Transfer of Interest
Sometimes a plaintiff in a lawsuit transfers their interest in the action to a third party. “In case of any transfer of interest, the action may be continued by or against the original party, unless the court upon motion directs the person to whom the interest is transferred to be substituted in the action or joined with the original party.” Fla. R. Civ. P. 1.260(c).

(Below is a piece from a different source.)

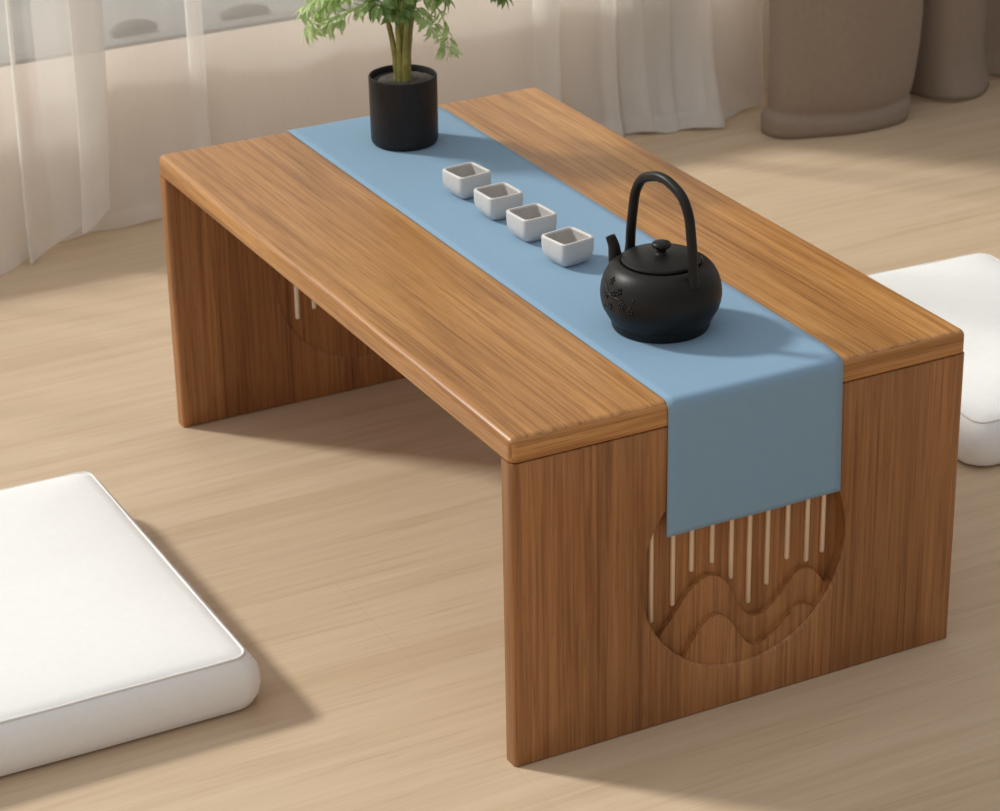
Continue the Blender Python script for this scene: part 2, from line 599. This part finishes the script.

Rule 1.270 – Consolidation and Separate Trials
Consolidation
Rule 1.270 provides a mechanism for the court to consolidate separate lawsuits that involve common questions of law or fact into one action. “When actions involving a common question of law or fact are pending before the court, it may order a joint hearing or trial of any or all the matters in issue in the actions; it may order all the actions consolidated; and it may make such orders concerning proceedings therein as may tend to avoid unnecessary costs or delay.” Fla. R. Civ. P. 1.270(a).
Separate Trials
Rule 1.270 also provides a mechanism for the court to order separate trials where a case involves multiple claims, crossclaims, counterclaims, third-party claims, or issues. “The court in furtherance of convenience or to avoid prejudice may order a separate trial of any claim, crossclaim, counterclaim, or third-party claim or of any separate issue or of any number of claims, crossclaims, counterclaims, third-party claims, or issues.” Fla. R. Civ. P. 1.270(b).